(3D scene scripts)
▶

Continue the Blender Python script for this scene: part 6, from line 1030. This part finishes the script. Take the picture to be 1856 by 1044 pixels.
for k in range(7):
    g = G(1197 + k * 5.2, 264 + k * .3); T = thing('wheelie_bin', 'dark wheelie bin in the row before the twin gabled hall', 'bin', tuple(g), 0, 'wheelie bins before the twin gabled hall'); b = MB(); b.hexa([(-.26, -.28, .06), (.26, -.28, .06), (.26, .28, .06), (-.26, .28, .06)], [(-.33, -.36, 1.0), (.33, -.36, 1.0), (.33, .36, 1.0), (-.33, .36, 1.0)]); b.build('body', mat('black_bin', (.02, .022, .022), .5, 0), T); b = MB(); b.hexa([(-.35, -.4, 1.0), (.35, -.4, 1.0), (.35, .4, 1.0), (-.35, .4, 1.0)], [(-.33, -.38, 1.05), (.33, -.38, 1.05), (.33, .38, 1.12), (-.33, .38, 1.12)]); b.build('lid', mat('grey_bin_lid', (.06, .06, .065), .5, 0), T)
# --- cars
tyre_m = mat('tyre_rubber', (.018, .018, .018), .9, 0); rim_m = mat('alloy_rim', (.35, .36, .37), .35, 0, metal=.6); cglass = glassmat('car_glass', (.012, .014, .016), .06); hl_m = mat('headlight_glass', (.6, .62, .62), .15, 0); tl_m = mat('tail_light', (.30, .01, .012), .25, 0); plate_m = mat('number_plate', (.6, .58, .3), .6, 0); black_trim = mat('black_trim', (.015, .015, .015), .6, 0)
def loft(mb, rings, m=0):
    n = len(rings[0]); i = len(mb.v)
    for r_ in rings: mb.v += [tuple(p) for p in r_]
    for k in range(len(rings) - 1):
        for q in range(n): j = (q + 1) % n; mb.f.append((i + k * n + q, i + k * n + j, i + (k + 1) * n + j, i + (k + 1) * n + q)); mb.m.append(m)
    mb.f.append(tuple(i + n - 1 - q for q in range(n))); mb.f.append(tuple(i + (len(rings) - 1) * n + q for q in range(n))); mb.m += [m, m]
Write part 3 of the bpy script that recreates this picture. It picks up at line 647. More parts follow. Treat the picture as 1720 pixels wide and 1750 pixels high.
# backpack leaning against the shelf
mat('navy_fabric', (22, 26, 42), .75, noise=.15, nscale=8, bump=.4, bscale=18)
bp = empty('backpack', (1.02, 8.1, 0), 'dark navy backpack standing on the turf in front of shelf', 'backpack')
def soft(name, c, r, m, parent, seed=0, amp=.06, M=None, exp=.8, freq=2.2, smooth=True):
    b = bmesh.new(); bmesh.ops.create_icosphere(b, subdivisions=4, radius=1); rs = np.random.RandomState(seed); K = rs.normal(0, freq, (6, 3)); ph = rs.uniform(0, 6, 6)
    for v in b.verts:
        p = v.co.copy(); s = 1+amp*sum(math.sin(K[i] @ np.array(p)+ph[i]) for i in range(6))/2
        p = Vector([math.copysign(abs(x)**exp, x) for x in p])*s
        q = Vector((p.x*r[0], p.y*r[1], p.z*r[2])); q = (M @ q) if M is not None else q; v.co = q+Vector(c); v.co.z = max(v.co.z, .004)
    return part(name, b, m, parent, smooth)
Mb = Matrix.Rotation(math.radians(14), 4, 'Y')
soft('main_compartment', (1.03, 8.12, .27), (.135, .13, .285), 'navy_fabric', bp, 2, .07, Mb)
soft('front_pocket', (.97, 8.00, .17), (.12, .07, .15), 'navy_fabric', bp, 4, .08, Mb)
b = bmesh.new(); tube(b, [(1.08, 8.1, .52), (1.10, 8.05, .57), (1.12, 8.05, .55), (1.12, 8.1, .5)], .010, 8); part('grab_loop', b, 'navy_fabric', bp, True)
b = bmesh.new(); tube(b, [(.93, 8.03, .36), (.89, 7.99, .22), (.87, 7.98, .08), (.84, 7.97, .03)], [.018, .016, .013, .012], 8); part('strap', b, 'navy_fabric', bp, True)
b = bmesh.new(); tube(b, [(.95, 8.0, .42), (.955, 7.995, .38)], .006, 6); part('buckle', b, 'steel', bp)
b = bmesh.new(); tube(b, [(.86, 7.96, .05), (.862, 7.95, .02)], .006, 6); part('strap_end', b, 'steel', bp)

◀

SHORT EXERCISE:
Print the whole listing again, exactly.

EXERCISE ANSWER:
Continue the Blender Python script for this scene: part 6, from line 1030. This part finishes the script. Take the picture to be 1856 by 1044 pixels.
for k in range(7):
    g = G(1197 + k * 5.2, 264 + k * .3); T = thing('wheelie_bin', 'dark wheelie bin in the row before the twin gabled hall', 'bin', tuple(g), 0, 'wheelie bins before the twin gabled hall'); b = MB(); b.hexa([(-.26, -.28, .06), (.26, -.28, .06), (.26, .28, .06), (-.26, .28, .06)], [(-.33, -.36, 1.0), (.33, -.36, 1.0), (.33, .36, 1.0), (-.33, .36, 1.0)]); b.build('body', mat('black_bin', (.02, .022, .022), .5, 0), T); b = MB(); b.hexa([(-.35, -.4, 1.0), (.35, -.4, 1.0), (.35, .4, 1.0), (-.35, .4, 1.0)], [(-.33, -.38, 1.05), (.33, -.38, 1.05), (.33, .38, 1.12), (-.33, .38, 1.12)]); b.build('lid', mat('grey_bin_lid', (.06, .06, .065), .5, 0), T)
# --- cars
tyre_m = mat('tyre_rubber', (.018, .018, .018), .9, 0); rim_m = mat('alloy_rim', (.35, .36, .37), .35, 0, metal=.6); cglass = glassmat('car_glass', (.012, .014, .016), .06); hl_m = mat('headlight_glass', (.6, .62, .62), .15, 0); tl_m = mat('tail_light', (.30, .01, .012), .25, 0); plate_m = mat('number_plate', (.6, .58, .3), .6, 0); black_trim = mat('black_trim', (.015, .015, .015), .6, 0)
def loft(mb, rings, m=0):
    n = len(rings[0]); i = len(mb.v)
    for r_ in rings: mb.v += [tuple(p) for p in r_]
    for k in range(len(rings) - 1):
        for q in range(n): j = (q + 1) % n; mb.f.append((i + k * n + q, i + k * n + j, i + (k + 1) * n + j, i + (k + 1) * n + q)); mb.m.append(m)
    mb.f.append(tuple(i + n - 1 - q for q in range(n))); mb.f.append(tuple(i + (len(rings) - 1) * n + q for q in range(n))); mb.m += [m, m]
Write part 3 of the bpy script that recreates this picture. It picks up at line 647. More parts follow. Treat the picture as 1720 pixels wide and 1750 pixels high.
# backpack leaning against the shelf
mat('navy_fabric', (22, 26, 42), .75, noise=.15, nscale=8, bump=.4, bscale=18)
bp = empty('backpack', (1.02, 8.1, 0), 'dark navy backpack standing on the turf in front of shelf', 'backpack')
def soft(name, c, r, m, parent, seed=0, amp=.06, M=None, exp=.8, freq=2.2, smooth=True):
    b = bmesh.new(); bmesh.ops.create_icosphere(b, subdivisions=4, radius=1); rs = np.random.RandomState(seed); K = rs.normal(0, freq, (6, 3)); ph = rs.uniform(0, 6, 6)
    for v in b.verts:
        p = v.co.copy(); s = 1+amp*sum(math.sin(K[i] @ np.array(p)+ph[i]) for i in range(6))/2
        p = Vector([math.copysign(abs(x)**exp, x) for x in p])*s
        q = Vector((p.x*r[0], p.y*r[1], p.z*r[2])); q = (M @ q) if M is not None else q; v.co = q+Vector(c); v.co.z = max(v.co.z, .004)
    return part(name, b, m, parent, smooth)
Mb = Matrix.Rotation(math.radians(14), 4, 'Y')
soft('main_compartment', (1.03, 8.12, .27), (.135, .13, .285), 'navy_fabric', bp, 2, .07, Mb)
soft('front_pocket', (.97, 8.00, .17), (.12, .07, .15), 'navy_fabric', bp, 4, .08, Mb)
b = bmesh.new(); tube(b, [(1.08, 8.1, .52), (1.10, 8.05, .57), (1.12, 8.05, .55), (1.12, 8.1, .5)], .010, 8); part('grab_loop', b, 'navy_fabric', bp, True)
b = bmesh.new(); tube(b, [(.93, 8.03, .36), (.89, 7.99, .22), (.87, 7.98, .08), (.84, 7.97, .03)], [.018, .016, .013, .012], 8); part('strap', b, 'navy_fabric', bp, True)
b = bmesh.new(); tube(b, [(.95, 8.0, .42), (.955, 7.995, .38)], .006, 6); part('buckle', b, 'steel', bp)
b = bmesh.new(); tube(b, [(.86, 7.96, .05), (.862, 7.95, .02)], .006, 6); part('strap_end', b, 'steel', bp)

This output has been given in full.